Pensieri&Parole

Se il tennis riconcilia con il mondo

Nell’epoca della rottamazione, del giovanilismo, della potenza a tutti i costi, la vittoria di Roger Federer a Wimbledon è una favola che travalica i campi in erba che dal 1922 ospitano il tempio del tennis. Per tante ragioni. La prima: Re Roger avrà 36 anni tra poche settimane. Seconda: è l’ottavo titolo che porta a casa nel circolo a sud ovest di Londra (il primo lo conquistò nel 2003) e ha già annunciato che tornerà il prossimo anno a difenderlo. Terza: nel suo leggendario cammino non ha perso un set (l’ultimo a cui riuscì un’impresa del genere fu Bjorn Borg nel 1976). Quarta:il gioco. Sublime, come al solito. L’eleganza, l’intelligenza, la costruzione del punto. La palla addomesticata come se fosse legata con un elastico alla racchetta nera che Sir Roger ha disegnato personalmente per la Wilson (chissà quante ne hanno vendute nonostante i suoi 340 grammi, peso proibito ai non agonisti). Quel rovescio, come sifaceva una volta. Quasi un passo di danza. Alla faccia del colpo a due mani propagandato nelle scuole tennis (o di baseball?) come sinonimo di potenza e stabilità. Quinta: i punti. Il tennis è un gioco di testa (soprattutto di concentrazione) e di singoli quindici, alcuni decisivi. Durante la finale Federer ha fatto otto errori gratuiti. Otto, in tre set. Certo l’avversario, il croato Marin Cilic, non era in forma, si è temuto anche che si ritirasse a metà del secondo set dopo aver chiamato il fisioterapista (ormai è un rito peri tennisti, come l’insopportabile lancio dell’asciugamano).

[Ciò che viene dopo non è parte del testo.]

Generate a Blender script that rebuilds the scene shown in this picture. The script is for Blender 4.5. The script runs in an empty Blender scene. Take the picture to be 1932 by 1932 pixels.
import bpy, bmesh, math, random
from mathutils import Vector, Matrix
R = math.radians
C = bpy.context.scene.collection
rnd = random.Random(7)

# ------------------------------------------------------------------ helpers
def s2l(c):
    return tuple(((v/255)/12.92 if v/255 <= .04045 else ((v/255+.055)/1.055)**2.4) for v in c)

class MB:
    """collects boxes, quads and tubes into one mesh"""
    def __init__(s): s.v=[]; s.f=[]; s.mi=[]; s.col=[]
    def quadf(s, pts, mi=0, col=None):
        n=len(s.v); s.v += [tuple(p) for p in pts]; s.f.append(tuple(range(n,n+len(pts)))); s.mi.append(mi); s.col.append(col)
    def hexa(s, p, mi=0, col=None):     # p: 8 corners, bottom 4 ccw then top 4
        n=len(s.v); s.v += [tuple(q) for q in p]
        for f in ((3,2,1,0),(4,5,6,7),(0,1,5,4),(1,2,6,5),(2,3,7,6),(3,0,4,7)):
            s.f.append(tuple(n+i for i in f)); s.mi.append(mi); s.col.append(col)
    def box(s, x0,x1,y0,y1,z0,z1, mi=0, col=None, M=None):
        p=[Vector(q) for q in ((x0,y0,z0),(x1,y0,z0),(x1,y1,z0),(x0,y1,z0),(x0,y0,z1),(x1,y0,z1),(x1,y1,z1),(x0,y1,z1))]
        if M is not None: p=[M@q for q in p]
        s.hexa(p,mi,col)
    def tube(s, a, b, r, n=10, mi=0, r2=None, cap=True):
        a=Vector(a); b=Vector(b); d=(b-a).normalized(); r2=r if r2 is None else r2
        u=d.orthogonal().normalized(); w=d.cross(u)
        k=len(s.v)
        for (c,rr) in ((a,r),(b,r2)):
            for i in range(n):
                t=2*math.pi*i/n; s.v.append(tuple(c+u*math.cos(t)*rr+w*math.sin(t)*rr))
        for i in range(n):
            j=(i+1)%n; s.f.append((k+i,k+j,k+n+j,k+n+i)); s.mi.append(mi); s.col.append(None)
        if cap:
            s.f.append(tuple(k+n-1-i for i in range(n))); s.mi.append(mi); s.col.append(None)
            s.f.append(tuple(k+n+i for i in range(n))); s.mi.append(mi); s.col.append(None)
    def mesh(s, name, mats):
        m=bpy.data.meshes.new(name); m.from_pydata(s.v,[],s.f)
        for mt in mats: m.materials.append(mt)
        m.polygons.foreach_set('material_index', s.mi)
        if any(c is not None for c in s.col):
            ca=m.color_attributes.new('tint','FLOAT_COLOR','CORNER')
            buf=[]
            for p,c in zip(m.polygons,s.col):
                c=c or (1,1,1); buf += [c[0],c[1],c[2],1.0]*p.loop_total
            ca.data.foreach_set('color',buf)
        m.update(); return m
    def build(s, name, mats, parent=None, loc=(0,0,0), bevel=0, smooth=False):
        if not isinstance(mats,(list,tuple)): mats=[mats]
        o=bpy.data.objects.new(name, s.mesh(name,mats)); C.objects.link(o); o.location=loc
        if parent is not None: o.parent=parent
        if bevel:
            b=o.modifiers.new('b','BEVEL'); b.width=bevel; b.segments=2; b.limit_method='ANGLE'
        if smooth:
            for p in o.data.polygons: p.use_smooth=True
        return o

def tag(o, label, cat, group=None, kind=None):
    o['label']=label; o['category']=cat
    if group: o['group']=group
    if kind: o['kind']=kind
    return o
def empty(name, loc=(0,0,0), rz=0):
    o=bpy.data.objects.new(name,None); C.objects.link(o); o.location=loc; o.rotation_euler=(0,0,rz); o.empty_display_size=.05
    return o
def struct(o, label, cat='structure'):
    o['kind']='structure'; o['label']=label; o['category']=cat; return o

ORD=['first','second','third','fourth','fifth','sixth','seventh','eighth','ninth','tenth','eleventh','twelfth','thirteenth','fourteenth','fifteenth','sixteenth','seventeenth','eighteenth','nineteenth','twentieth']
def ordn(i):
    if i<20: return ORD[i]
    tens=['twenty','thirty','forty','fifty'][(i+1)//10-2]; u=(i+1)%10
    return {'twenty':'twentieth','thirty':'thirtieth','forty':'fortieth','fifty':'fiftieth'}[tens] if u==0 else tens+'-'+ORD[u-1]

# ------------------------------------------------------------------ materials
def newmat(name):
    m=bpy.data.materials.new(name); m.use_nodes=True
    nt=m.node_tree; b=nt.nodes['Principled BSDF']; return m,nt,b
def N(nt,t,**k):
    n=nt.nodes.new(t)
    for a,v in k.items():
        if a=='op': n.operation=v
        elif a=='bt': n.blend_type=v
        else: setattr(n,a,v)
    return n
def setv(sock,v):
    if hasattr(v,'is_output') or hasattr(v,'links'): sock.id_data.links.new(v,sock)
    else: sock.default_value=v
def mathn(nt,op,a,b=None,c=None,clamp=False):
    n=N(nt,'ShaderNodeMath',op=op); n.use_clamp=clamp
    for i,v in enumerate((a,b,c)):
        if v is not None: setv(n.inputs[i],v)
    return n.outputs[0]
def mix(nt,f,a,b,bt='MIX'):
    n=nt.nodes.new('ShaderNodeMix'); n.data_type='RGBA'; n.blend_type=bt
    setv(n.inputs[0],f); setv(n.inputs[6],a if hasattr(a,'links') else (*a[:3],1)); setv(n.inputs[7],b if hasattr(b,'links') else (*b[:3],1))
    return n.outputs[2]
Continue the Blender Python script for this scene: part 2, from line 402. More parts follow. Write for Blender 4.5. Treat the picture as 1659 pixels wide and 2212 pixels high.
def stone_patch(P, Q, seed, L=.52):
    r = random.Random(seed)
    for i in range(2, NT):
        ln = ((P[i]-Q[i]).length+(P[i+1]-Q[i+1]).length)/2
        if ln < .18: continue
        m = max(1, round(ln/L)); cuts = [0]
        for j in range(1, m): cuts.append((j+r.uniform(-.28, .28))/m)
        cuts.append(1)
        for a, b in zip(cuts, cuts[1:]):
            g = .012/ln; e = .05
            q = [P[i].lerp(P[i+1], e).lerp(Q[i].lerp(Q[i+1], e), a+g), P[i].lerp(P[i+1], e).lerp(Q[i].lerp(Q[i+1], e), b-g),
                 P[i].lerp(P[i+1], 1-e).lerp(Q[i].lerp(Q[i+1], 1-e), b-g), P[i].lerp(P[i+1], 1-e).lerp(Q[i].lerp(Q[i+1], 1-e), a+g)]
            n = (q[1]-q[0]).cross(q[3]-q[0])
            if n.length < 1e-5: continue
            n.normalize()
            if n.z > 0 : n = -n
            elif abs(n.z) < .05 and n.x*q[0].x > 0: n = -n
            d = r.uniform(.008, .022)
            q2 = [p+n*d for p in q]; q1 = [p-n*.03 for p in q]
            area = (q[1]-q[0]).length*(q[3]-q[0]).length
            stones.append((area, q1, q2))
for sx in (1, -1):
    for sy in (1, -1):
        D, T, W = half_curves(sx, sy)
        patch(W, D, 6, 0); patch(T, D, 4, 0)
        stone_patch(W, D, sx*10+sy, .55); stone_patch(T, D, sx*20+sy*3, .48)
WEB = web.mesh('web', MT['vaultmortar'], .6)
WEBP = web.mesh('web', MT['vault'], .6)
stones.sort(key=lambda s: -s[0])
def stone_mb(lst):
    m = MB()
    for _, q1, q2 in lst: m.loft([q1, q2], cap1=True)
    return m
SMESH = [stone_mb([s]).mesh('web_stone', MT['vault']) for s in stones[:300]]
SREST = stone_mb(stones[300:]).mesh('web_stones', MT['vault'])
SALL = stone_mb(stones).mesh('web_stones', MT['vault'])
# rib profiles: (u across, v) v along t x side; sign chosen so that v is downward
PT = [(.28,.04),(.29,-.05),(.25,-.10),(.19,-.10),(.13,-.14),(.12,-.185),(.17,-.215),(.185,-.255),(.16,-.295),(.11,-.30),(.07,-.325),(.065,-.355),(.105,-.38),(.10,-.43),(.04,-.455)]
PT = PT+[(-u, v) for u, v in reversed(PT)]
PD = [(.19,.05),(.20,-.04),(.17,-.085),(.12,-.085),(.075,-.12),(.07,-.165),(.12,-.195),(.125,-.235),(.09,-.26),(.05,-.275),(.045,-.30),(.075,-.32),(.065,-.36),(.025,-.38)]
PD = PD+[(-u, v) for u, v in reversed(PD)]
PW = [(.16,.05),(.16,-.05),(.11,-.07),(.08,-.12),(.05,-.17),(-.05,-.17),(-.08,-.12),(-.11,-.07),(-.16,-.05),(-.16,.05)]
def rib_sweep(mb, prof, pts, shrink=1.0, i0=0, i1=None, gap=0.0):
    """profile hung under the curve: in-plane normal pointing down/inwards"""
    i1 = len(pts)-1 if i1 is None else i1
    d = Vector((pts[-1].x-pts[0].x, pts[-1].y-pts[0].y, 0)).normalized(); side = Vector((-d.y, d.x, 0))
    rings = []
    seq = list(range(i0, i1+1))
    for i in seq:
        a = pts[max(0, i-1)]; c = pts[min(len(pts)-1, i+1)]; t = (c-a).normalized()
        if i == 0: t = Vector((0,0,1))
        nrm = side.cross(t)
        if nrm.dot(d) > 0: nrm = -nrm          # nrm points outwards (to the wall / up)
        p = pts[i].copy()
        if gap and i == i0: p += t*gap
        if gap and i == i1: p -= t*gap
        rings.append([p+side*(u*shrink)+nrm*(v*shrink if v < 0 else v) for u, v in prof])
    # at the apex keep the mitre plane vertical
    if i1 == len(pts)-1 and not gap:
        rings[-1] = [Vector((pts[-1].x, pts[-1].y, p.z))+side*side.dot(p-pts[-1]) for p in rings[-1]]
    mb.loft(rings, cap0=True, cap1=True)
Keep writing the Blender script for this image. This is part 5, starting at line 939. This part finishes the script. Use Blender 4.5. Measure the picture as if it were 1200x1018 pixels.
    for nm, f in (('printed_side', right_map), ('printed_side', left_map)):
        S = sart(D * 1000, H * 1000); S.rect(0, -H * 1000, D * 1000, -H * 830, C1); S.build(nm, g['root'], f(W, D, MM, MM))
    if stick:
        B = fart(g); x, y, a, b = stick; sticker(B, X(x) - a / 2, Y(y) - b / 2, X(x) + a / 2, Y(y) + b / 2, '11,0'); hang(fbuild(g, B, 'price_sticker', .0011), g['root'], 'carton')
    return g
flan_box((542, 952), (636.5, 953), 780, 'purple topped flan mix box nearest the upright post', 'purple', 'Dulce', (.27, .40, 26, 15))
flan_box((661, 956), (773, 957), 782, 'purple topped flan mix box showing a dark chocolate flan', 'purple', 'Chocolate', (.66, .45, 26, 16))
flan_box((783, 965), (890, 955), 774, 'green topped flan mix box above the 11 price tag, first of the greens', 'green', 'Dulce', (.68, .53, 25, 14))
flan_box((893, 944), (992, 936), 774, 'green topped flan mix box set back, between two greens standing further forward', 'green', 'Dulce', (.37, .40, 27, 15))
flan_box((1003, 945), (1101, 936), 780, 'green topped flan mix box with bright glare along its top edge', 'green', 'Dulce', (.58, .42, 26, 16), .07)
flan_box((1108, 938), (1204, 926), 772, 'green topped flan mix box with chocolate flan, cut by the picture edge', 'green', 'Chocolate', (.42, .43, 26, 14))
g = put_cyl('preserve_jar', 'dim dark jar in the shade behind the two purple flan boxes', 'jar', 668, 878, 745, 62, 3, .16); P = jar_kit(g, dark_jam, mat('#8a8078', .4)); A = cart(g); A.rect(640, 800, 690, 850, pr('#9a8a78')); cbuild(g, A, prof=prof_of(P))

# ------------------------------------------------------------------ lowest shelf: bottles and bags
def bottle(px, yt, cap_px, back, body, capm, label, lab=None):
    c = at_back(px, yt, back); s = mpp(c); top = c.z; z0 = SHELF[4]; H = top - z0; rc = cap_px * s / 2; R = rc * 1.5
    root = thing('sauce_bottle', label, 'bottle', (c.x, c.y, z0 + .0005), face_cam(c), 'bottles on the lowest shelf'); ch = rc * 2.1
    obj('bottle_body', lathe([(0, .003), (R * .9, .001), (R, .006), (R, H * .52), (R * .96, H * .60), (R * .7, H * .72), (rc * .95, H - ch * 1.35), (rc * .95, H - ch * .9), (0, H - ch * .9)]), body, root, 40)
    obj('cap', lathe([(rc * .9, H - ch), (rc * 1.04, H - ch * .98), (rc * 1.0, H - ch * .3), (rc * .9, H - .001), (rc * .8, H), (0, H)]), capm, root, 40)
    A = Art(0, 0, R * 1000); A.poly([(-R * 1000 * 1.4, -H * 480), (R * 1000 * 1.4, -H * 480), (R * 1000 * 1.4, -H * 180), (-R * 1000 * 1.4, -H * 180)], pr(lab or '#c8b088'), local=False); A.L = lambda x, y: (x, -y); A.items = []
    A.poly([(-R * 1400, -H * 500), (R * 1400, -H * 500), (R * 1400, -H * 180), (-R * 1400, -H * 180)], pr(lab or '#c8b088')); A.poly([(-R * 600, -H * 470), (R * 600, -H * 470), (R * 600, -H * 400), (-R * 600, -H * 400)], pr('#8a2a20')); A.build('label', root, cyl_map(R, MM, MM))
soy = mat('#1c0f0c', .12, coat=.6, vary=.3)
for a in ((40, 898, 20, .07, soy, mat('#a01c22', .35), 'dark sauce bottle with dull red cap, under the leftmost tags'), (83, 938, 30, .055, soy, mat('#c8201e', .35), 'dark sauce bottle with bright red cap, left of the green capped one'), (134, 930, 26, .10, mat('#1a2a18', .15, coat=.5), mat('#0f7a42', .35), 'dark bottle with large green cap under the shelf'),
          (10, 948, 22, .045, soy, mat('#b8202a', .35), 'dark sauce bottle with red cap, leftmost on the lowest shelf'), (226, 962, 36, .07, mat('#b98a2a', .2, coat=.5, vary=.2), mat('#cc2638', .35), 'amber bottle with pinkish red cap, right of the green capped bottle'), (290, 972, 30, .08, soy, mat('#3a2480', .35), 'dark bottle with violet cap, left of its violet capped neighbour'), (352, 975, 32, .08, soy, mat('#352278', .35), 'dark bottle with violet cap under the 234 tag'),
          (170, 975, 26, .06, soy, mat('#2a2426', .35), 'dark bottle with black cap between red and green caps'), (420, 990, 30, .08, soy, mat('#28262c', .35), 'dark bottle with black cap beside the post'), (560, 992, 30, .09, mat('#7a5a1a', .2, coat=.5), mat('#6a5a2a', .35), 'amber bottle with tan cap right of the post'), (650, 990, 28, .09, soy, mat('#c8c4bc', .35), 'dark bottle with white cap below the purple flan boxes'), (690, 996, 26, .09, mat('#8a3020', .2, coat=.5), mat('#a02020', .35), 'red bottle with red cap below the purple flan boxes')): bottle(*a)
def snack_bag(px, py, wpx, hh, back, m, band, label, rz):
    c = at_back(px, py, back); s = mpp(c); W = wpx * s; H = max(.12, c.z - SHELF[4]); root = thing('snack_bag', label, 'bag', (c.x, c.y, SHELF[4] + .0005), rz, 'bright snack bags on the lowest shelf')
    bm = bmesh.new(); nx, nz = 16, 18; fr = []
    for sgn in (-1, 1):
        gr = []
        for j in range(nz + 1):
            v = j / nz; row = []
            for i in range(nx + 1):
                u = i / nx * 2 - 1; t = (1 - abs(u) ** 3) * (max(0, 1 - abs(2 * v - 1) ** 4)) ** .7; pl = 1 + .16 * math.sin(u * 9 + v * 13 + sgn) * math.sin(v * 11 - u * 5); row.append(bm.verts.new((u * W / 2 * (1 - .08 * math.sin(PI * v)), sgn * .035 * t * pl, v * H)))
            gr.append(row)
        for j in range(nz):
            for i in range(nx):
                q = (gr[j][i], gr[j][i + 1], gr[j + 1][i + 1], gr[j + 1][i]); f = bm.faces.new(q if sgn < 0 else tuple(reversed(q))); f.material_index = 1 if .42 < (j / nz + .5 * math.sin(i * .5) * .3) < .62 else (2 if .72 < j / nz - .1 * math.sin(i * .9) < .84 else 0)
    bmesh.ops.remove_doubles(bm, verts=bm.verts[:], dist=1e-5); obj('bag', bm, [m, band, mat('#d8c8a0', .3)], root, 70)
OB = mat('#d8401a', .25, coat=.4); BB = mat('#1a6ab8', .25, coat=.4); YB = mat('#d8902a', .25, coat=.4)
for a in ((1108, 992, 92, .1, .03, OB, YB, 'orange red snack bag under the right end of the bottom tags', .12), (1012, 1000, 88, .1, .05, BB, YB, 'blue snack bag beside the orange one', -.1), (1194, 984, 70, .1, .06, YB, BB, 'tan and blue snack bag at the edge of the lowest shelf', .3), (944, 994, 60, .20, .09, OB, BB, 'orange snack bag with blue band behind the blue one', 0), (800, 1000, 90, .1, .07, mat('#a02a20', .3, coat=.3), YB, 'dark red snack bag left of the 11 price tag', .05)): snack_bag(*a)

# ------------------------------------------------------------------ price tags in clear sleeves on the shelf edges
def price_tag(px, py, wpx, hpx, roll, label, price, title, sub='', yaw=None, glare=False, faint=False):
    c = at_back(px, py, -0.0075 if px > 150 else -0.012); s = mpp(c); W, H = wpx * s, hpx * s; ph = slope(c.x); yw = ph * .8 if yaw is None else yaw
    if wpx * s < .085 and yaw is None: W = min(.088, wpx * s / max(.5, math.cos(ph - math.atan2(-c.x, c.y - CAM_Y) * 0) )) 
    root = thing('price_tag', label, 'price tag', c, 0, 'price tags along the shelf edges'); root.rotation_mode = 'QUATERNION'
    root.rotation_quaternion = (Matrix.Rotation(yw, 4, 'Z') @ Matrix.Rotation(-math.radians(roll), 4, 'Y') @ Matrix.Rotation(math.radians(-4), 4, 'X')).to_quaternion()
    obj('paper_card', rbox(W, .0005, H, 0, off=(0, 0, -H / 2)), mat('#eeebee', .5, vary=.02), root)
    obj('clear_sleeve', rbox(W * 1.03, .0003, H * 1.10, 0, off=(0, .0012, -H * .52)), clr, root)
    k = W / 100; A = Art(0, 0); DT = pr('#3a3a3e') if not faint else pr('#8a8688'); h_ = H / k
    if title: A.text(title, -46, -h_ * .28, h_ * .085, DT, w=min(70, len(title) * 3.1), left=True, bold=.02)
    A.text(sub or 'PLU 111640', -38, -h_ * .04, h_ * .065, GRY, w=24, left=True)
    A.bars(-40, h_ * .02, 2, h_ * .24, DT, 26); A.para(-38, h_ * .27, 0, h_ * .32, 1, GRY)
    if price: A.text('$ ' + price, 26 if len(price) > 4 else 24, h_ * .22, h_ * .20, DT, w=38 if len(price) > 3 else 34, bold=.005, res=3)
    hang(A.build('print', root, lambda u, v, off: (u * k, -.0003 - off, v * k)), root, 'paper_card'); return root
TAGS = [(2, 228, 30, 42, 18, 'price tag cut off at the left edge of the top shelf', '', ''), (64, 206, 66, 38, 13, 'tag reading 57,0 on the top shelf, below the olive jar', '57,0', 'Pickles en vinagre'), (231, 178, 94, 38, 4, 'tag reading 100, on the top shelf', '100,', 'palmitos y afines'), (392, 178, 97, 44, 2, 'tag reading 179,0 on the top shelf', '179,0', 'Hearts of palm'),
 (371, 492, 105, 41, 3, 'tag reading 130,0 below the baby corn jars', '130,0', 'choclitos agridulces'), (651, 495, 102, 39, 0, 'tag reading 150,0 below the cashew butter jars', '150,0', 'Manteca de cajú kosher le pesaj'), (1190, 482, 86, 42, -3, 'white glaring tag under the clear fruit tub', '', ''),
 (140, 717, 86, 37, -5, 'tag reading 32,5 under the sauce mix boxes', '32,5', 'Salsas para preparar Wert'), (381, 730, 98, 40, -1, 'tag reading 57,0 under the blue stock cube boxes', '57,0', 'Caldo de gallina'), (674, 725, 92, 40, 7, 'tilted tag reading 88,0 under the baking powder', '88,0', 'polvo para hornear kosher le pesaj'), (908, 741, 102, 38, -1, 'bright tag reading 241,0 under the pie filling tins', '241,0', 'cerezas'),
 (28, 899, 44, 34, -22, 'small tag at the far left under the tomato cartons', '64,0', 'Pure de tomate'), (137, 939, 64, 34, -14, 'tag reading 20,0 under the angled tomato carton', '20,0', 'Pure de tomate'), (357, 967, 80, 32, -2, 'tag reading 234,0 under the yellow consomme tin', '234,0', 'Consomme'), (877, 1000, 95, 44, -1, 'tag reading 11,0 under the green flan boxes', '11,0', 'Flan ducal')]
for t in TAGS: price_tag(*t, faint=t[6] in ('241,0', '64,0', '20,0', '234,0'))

Sesta: il torneo di Wimbledon èil secondo Slam che lo svizzero ha vinto quest’anno (ha trionfato pure all’Australian Open). È vero che per prepararsi al meglio ha rinunciato alla stagione sulla terra (lasciandoci orfani anche a Roma) ma se questi sono i risultati, allora non si può dargli torto quando ieri alla fine dell’incontro ha ironizzato: “Si vede che le pause mi fanno bene”. Settima: Federer torna numero 3 del mondo. È ancora lì. Quest’anno aveva ricominciato dalla diciannovesima posizione. Va avanti. Ottava: il comportamento. Impeccabile (a differenza degli inizi della carriera). Nona: il legame tra Federer e Wimbledon racconta una storia unica nell’epoca della “poligamia dei luoghi” imposta dalla globalizzazione. Non è un caso che lo svizzero abbia acquistato una casa a poca distanza per evitare di stare in albergo le due settimane del torneo. Decima ragione: la famiglia. La moglie Mirka sempre in tribuna e i quattro figli danno una dimensione corale del trionfo. Ovviamente ci potrebbero essere anche altri motivi per incoronare l’ennesima impresa di Roger come un’esperienza che riconcilia con il mondo e per definirlo il giocatore più forte di tutti i tempi. Ogni amante del tennis non faticherà a trovarne. Pochi giorni fa Alessandro Baricco ha scritto su Repubblica che “ci sono molti modi per scoprire cos’è la solitudine, ma solo due prevedono che lo si faccia in compagnia di un’altra persona e costretti in pochi metri quadri: il matrimonio e il tennis”. In realtà di modi in cui si è “soli” in compagnia dell’avversario in spazi ristretti ce ne sono diversi, anche in altri sport: la boxe e la scherma, ad esempio. Piuttosto il miracolo di Federer è proprio aver costruito un mondo magico intorno a quella solitudine. Un mondo dove, come ha detto lui stesso, “se ci credi davvero puoi arrivare lontano”.